Goodby, a professor of anthropology at FPU, says they found something else amid the pottery, stone tools and other items typical of Abenaki sites at this site, which was excavated more than a decade ago. The site on Wantastiquet Mountain overlooked the river and had long been eroding away because of changes caused by the Vernon Dam. Most of it had already fallen into the river, Goodby says, which complicates analysis; it has since entirely washed away.

“We started noticing pretty soon that we were finding a fair number of burnt bone fragments. There were the usual bones – turtle, deer – but there were also these small vertebrae,” said Goodby. After consultation with a zoologist and herpetologist, they were pegged as snake backbones, lots of snake backbones.

“After counting vertebrae there was one water snake, one garter snake, some black rat snakes, one northern copperhead – rare in this part of New England – and the remaining 20 were timber rattlesnakes,” he said.

All the bones had been burnt, which is why they were preserved so well, so the question is: What was going on?

Some of the snakes were probably cooked for food, says Goodby, but the paper will describe evidence that some, particularly the venomous snakes, was used for ritual activities.

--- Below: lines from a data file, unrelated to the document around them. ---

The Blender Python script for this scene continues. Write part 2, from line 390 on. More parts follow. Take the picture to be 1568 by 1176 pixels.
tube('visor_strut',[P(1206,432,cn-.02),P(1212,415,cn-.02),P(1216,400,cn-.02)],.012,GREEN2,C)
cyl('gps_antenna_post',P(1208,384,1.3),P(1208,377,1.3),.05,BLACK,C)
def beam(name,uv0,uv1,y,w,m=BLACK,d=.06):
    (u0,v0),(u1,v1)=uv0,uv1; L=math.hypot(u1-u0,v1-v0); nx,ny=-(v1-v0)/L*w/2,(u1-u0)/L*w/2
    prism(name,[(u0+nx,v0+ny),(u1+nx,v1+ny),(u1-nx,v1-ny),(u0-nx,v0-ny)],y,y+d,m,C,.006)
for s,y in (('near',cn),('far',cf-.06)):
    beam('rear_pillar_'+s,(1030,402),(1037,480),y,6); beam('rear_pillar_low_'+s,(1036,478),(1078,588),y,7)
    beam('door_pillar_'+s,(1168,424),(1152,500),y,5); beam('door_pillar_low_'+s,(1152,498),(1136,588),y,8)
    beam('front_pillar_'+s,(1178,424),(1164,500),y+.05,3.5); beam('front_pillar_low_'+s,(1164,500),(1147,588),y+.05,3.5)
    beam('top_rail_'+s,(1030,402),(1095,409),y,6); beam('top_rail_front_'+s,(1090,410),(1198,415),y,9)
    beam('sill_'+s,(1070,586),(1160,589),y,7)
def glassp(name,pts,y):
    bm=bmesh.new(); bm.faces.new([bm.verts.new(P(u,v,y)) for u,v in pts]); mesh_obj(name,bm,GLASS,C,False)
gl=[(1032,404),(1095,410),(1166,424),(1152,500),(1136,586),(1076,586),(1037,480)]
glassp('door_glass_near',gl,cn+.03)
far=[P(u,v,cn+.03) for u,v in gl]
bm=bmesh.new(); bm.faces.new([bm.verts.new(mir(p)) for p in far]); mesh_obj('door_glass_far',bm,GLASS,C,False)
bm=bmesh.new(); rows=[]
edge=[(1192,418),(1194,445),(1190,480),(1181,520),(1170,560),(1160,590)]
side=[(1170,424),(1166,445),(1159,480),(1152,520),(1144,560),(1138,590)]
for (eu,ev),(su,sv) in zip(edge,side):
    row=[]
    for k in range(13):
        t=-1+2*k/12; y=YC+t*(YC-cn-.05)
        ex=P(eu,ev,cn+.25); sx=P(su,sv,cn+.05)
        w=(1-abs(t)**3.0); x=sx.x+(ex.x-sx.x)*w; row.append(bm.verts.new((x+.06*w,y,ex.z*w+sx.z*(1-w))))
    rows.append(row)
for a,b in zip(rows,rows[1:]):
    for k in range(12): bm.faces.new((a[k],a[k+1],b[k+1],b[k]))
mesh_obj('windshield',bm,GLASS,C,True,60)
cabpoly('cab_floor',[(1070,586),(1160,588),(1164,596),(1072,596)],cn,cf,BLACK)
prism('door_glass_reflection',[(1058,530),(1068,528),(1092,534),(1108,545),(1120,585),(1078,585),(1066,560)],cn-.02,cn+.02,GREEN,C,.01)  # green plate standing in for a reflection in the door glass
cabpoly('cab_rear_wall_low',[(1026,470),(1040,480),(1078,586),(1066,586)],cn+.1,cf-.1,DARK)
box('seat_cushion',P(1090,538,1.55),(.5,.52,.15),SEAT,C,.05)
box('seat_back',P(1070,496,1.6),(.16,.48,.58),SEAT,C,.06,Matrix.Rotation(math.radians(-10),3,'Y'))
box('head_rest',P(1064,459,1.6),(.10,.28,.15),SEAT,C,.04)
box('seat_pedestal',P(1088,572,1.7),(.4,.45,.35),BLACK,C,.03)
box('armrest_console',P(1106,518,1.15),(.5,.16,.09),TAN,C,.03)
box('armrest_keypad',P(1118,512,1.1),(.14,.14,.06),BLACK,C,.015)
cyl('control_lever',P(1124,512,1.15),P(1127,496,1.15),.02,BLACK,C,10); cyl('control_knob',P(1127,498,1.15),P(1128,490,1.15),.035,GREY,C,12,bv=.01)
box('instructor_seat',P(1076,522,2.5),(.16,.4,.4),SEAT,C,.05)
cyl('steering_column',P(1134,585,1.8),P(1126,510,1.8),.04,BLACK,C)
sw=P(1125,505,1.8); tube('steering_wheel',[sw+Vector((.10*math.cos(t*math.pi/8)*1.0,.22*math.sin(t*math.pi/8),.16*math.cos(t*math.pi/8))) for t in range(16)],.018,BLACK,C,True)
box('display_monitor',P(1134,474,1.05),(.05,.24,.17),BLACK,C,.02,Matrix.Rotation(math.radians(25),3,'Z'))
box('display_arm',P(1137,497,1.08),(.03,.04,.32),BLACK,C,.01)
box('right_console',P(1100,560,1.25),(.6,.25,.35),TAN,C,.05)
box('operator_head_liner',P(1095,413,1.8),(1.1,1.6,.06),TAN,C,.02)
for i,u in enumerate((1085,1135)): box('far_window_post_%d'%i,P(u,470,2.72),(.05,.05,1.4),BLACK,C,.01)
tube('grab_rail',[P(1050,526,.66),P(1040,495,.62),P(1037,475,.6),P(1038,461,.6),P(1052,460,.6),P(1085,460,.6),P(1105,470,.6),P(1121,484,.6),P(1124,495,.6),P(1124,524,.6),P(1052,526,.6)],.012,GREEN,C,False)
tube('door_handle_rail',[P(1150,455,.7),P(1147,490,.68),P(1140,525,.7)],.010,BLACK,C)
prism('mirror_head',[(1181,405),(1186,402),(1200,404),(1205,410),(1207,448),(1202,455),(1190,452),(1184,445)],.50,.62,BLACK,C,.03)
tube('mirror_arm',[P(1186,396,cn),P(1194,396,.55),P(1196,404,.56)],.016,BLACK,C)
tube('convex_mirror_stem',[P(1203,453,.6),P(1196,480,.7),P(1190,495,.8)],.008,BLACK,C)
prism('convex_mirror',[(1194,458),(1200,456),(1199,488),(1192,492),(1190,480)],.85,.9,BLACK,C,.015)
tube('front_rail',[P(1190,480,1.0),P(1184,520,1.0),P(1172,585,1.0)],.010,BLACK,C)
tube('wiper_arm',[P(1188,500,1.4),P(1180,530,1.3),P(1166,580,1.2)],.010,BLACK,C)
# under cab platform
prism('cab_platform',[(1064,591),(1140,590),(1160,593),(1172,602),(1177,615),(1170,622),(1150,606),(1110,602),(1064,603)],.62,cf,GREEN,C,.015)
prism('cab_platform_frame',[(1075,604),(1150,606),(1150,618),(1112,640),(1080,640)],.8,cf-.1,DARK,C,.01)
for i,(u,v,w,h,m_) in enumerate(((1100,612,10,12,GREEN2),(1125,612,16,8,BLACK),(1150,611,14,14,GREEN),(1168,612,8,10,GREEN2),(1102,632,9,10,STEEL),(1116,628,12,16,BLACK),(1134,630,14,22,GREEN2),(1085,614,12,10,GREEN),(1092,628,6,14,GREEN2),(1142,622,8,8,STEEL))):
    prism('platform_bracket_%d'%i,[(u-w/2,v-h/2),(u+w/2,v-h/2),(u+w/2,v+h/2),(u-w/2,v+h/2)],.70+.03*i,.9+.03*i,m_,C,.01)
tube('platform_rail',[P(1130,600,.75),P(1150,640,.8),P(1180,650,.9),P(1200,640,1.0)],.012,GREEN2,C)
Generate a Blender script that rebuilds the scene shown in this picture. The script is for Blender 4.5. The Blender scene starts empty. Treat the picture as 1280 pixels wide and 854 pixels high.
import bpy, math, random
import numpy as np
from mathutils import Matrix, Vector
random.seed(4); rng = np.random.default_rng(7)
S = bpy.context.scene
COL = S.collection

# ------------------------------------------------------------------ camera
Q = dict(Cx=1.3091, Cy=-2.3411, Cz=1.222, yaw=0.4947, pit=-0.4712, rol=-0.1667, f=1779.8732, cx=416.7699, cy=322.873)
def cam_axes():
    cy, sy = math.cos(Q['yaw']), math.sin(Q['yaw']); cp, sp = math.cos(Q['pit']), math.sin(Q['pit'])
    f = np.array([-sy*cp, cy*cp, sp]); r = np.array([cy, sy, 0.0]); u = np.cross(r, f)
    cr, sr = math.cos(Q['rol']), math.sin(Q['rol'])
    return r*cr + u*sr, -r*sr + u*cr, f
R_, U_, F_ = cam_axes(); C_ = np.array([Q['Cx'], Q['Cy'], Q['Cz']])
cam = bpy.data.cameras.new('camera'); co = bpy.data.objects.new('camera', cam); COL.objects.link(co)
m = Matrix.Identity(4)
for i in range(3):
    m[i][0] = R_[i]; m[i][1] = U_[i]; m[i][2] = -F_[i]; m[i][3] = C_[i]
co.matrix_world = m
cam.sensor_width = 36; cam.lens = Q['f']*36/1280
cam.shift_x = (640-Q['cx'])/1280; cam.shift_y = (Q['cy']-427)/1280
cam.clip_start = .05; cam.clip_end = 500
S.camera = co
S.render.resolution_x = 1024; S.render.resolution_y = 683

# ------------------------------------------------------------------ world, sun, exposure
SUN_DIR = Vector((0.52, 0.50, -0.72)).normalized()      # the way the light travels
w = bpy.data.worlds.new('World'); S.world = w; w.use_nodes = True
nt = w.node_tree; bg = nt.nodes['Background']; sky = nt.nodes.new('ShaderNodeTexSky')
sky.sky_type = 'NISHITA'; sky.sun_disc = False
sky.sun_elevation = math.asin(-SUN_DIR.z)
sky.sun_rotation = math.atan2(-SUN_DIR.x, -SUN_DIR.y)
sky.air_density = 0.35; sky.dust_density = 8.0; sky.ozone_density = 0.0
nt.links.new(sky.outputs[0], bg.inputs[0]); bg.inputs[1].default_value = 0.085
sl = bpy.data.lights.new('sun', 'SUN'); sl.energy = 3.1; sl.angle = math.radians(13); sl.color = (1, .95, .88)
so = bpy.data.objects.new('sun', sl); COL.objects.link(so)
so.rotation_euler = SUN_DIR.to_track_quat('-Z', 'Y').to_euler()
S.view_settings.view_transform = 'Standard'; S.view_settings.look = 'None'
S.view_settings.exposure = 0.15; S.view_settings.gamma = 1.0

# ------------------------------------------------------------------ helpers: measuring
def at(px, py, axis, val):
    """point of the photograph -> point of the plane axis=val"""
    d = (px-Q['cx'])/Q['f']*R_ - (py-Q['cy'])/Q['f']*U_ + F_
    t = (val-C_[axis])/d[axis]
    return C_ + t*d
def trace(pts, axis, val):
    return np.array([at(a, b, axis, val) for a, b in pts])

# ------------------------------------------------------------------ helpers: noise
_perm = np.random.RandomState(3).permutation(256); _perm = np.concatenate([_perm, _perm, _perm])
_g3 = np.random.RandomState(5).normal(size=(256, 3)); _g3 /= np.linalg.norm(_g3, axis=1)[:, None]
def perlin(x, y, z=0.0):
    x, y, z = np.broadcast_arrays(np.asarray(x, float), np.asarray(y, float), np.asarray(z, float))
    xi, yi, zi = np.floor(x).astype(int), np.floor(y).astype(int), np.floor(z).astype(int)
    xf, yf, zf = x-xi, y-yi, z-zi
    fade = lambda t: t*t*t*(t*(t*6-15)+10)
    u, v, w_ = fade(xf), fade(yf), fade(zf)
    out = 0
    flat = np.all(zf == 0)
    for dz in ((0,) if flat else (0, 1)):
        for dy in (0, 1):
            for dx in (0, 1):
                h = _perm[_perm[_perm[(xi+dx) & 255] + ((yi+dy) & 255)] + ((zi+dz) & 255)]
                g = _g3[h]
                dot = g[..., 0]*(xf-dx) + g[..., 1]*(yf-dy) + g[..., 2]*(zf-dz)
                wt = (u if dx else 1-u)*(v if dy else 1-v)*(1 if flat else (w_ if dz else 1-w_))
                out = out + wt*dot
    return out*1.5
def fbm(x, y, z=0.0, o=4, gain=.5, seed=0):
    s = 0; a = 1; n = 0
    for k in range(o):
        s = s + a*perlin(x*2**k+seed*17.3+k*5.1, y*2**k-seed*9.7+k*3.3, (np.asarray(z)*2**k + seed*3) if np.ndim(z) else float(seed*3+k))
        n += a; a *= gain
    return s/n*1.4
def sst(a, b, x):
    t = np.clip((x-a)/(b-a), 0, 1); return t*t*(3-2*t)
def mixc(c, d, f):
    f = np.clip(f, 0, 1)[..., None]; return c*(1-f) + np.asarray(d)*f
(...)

“There is enough evidence rattlesnakes were used in rituals elsewhere … that it fits,” he said.

In fact, Goodby says, the snakes may have attracted the Abenaki to the area.

“If you look at the historic records, newspapers in late 1800s describe rattlensakes being hunted commercially on Wantastiquet because there are so many of them,” he said. “If you’re thinking of them as sacred animals, sacred food, that would make sense why they (Abenaki) were here.”

Three of the species – rattler, copperhead, rat snake – they den together in the winter. They fall into the same cavities and hang out in a big pile,” Goodby said. “That’s evidence that this was a warm weather site, maybe they’d arrive in spring when (the snakes) were coming out, leave in fall, when they were going back in.”

Like many modern New Hampshire residents I have only the vaguest idea of who lived here before Europeans. Aside from a couple places like the Amoskeag Falls, I don’t know of any pre-Contact sites.

Goodby says the Wantastiquet site was valuable for anthropologists because, like Amoskeag, it had “good stratigraphy.”

“You could excavate down through layers and see what has changed. Usually it all has been compressed into the top 30, 40 centimeters of soil. Stratigraphy is really important,” he said.

The most recent material found from about 600 to 700 years ago, and the oldest was perhaps 6,000 years ago. Glaciers retreated from here about 15,000 years ago but massive meltwater lakes were formed as they retreated, trapped by ice or glacial debris, and lasted centuries or millennia before draining out and forming the Connecticut River Valley.

Goodby says the two FPU field sessions collected about eight boxes of material. It is stored at the university in Rindge and will eventually be moved to the Division of Historical Resources in Concord, since the site was on state-owned land. There it can add to our slim but growing understanding of how people lived in New Hampshire long before it was New Hampshire.

“What we found at the site offers new evidence linking snakes to their spiritual world, and it gives us a better sense of their worldview,” he said.